**Data extract:**
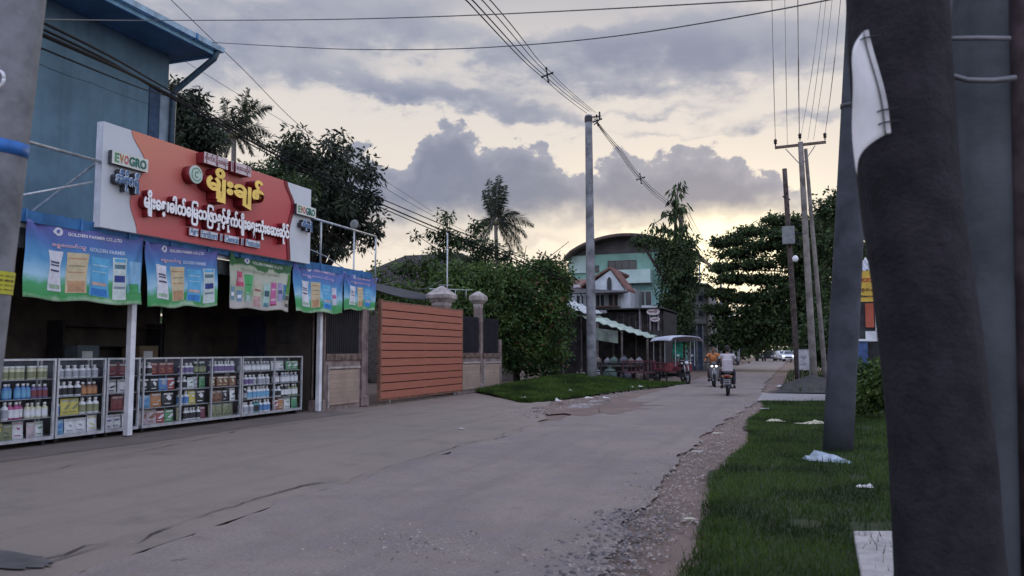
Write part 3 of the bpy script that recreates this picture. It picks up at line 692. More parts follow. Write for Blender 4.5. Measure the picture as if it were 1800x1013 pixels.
def plaque(a0, a1, b0, b1, m, deep=.06, name='letter_plate', n=0):
    o = MB().box(.03+deep-.015, .03+deep, a0, a1, b0, b1).build(name, m, sg)
    MB().box(.03, .014+deep, a0+.003, a1-.003, b0+.003, b1-.003).build('plate_side', M_lred, o); return o
# small words below, each on its own little plate
M_plate = mat('plate_white', (.62, .64, .68), .4, .08)
M_ink = mat('ink_blue', (.10, .20, .33), .5, .1)
def word(s_, ua, ub, vt, vb, plate, ink, side=None, deep=.07, pad=.03):
    a0, a1, b0, t0 = span(ua, ub, vt, vb); b0, t0 = (.13, .27) if vt > 390 else (1.53, 1.74); a0 -= deep*.8; a1 -= deep*.8+.03; o = plaque(a0, a1, b0, t0, plate, deep)
    v, f = text_data(s_, .1, .01); xs = [p[0] for p in v]; ys = [p[1] for p in v]; x0, x1, y0, y1 = min(xs), max(xs), min(ys), max(ys)
    MB().add([(.034+deep+p[2]*.02, a0+pad+(p[0]-x0)/(x1-x0)*(a1-a0-2*pad), b0+pad*.7+(p[1]-y0)/(y1-y0)*(t0-b0-1.4*pad)) for p in v], f).build('lettering', ink, o)
    return o
for s_, ua, ub, vt, vb in (('Agri', 330, 347, 402, 415), ('Fertilizers', 350, 381, 405, 418), ('&', 384, 389, 410, 421), ('Chemicals', 392, 418, 411, 425), ('&', 421, 426, 416, 427), ('Pesticides', 429, 455, 417, 431)):
    word(s_, ua, ub, vt, vb, M_plate, M_ink, pad=.012)
M_pinkw = mat('pale_pink_plate', (.55, .47, .47), .5, .15, 8)
MR = mat('ink_maroon', (.20, .06, .07), .5)
for s_, ua, ub, vt, vb in (('စိုက်ပျိုးေရး', 353, 396, 277, 299), ('•', 400, 405, 293, 301), ('ေဆးဆိုင်', 408, 436, 296, 314)):
    word(s_, ua, ub, vt, vb, M_pinkw, MR, deep=.2, pad=.015)
# round emblem
ca, cb = S2(336, 311)
MB().lathe([(.168, .03), (.168, .209)], (0, ca-.12, cb), 28, axis=0).build('emblem_side', M_lred, sg, True)
o = MB().lathe([(.17, .21), (.17, .225), (.155, .23)], (0, ca-.12, cb), 28, axis=0).build('emblem', mat('emblem_green', (.42, .52, .45), .5, .1), sg)
mb = MB(); n = 32
ring = [(math.cos(2*PI*i/n), math.sin(2*PI*i/n)) for i in range(n)]
mb.add([(.233, ca-.12+.125*x, cb+.125*y) for x, y in ring]+[(.233, ca-.12+.11*x, cb+.11*y) for x, y in ring], [(i, (i+1) % n, n+(i+1) % n, n+i) for i in range(n) if i not in (30, 31, 0, 1)])
text_mb('C', lambda a, b, t: (.234+t, ca-.12+a, cb+b), .09, .12, .0, .02, mb); mb.build('emblem_mark', mat('mark_green', (.06, .16, .10), .5), o)
# brand words on the white ends
def endword(ua, ub, vt, vb, sc=1.):
    a0, a1, b0, t0 = span(ua, ub, vt, vb); a1 += .03
    o = MB().box(.115, .13, a0, a1, b0, t0).build('letter_plate', mat('cream_plate', (.60, .62, .56), .5, .1), sg); MB().box(.03, .114, a0+.004, a1-.004, b0+.004, t0-.004).build('plate_side', M_lgrey, o)
    am = a0+(a1-a0)*.43; w1 = (am-a0-.03)/3; cols = [((.10, .30, .14), 'E'), ((.50, .22, .05), 'V'), ((.55, .08, .08), 'O')]
    for i, (cc, ch) in enumerate(cols):
        text_mb(ch, lambda a, b, t: (.135+t, a0+.035+w1*(i+.5)+a, (b0+t0)/2+b), w1*.85, (t0-b0)*.66, .02, .02).build('lettering', mat('brand_%d' % i, cc, .5), o)
    text_mb('GRO', lambda a, b, t: (.135+t, (am+a1-.03)/2+a, (b0+t0)/2+b), a1-am-.06, (t0-b0)*.7, .02, .03).build('lettering', mat('brand_green', (.03, .16, .13), .5), o)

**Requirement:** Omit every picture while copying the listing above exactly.

**Full output:**
Write part 3 of the bpy script that recreates this picture. It picks up at line 692. More parts follow. Write for Blender 4.5. Measure the picture as if it were 1800x1013 pixels.
def plaque(a0, a1, b0, b1, m, deep=.06, name='letter_plate', n=0):
    o = MB().box(.03+deep-.015, .03+deep, a0, a1, b0, b1).build(name, m, sg)
    MB().box(.03, .014+deep, a0+.003, a1-.003, b0+.003, b1-.003).build('plate_side', M_lred, o); return o
# small words below, each on its own little plate
M_plate = mat('plate_white', (.62, .64, .68), .4, .08)
M_ink = mat('ink_blue', (.10, .20, .33), .5, .1)
def word(s_, ua, ub, vt, vb, plate, ink, side=None, deep=.07, pad=.03):
    a0, a1, b0, t0 = span(ua, ub, vt, vb); b0, t0 = (.13, .27) if vt > 390 else (1.53, 1.74); a0 -= deep*.8; a1 -= deep*.8+.03; o = plaque(a0, a1, b0, t0, plate, deep)
    v, f = text_data(s_, .1, .01); xs = [p[0] for p in v]; ys = [p[1] for p in v]; x0, x1, y0, y1 = min(xs), max(xs), min(ys), max(ys)
    MB().add([(.034+deep+p[2]*.02, a0+pad+(p[0]-x0)/(x1-x0)*(a1-a0-2*pad), b0+pad*.7+(p[1]-y0)/(y1-y0)*(t0-b0-1.4*pad)) for p in v], f).build('lettering', ink, o)
    return o
for s_, ua, ub, vt, vb in (('Agri', 330, 347, 402, 415), ('Fertilizers', 350, 381, 405, 418), ('&', 384, 389, 410, 421), ('Chemicals', 392, 418, 411, 425), ('&', 421, 426, 416, 427), ('Pesticides', 429, 455, 417, 431)):
    word(s_, ua, ub, vt, vb, M_plate, M_ink, pad=.012)
M_pinkw = mat('pale_pink_plate', (.55, .47, .47), .5, .15, 8)
MR = mat('ink_maroon', (.20, .06, .07), .5)
for s_, ua, ub, vt, vb in (('စိုက်ပျိုးေရး', 353, 396, 277, 299), ('•', 400, 405, 293, 301), ('ေဆးဆိုင်', 408, 436, 296, 314)):
    word(s_, ua, ub, vt, vb, M_pinkw, MR, deep=.2, pad=.015)
# round emblem
ca, cb = S2(336, 311)
MB().lathe([(.168, .03), (.168, .209)], (0, ca-.12, cb), 28, axis=0).build('emblem_side', M_lred, sg, True)
o = MB().lathe([(.17, .21), (.17, .225), (.155, .23)], (0, ca-.12, cb), 28, axis=0).build('emblem', mat('emblem_green', (.42, .52, .45), .5, .1), sg)
mb = MB(); n = 32
ring = [(math.cos(2*PI*i/n), math.sin(2*PI*i/n)) for i in range(n)]
mb.add([(.233, ca-.12+.125*x, cb+.125*y) for x, y in ring]+[(.233, ca-.12+.11*x, cb+.11*y) for x, y in ring], [(i, (i+1) % n, n+(i+1) % n, n+i) for i in range(n) if i not in (30, 31, 0, 1)])
text_mb('C', lambda a, b, t: (.234+t, ca-.12+a, cb+b), .09, .12, .0, .02, mb); mb.build('emblem_mark', mat('mark_green', (.06, .16, .10), .5), o)
# brand words on the white ends
def endword(ua, ub, vt, vb, sc=1.):
    a0, a1, b0, t0 = span(ua, ub, vt, vb); a1 += .03
    o = MB().box(.115, .13, a0, a1, b0, t0).build('letter_plate', mat('cream_plate', (.60, .62, .56), .5, .1), sg); MB().box(.03, .114, a0+.004, a1-.004, b0+.004, t0-.004).build('plate_side', M_lgrey, o)
    am = a0+(a1-a0)*.43; w1 = (am-a0-.03)/3; cols = [((.10, .30, .14), 'E'), ((.50, .22, .05), 'V'), ((.55, .08, .08), 'O')]
    for i, (cc, ch) in enumerate(cols):
        text_mb(ch, lambda a, b, t: (.135+t, a0+.035+w1*(i+.5)+a, (b0+t0)/2+b), w1*.85, (t0-b0)*.66, .02, .02).build('lettering', mat('brand_%d' % i, cc, .5), o)
    text_mb('GRO', lambda a, b, t: (.135+t, (am+a1-.03)/2+a, (b0+t0)/2+b), a1-am-.06, (t0-b0)*.7, .02, .03).build('lettering', mat('brand_green', (.03, .16, .13), .5), o)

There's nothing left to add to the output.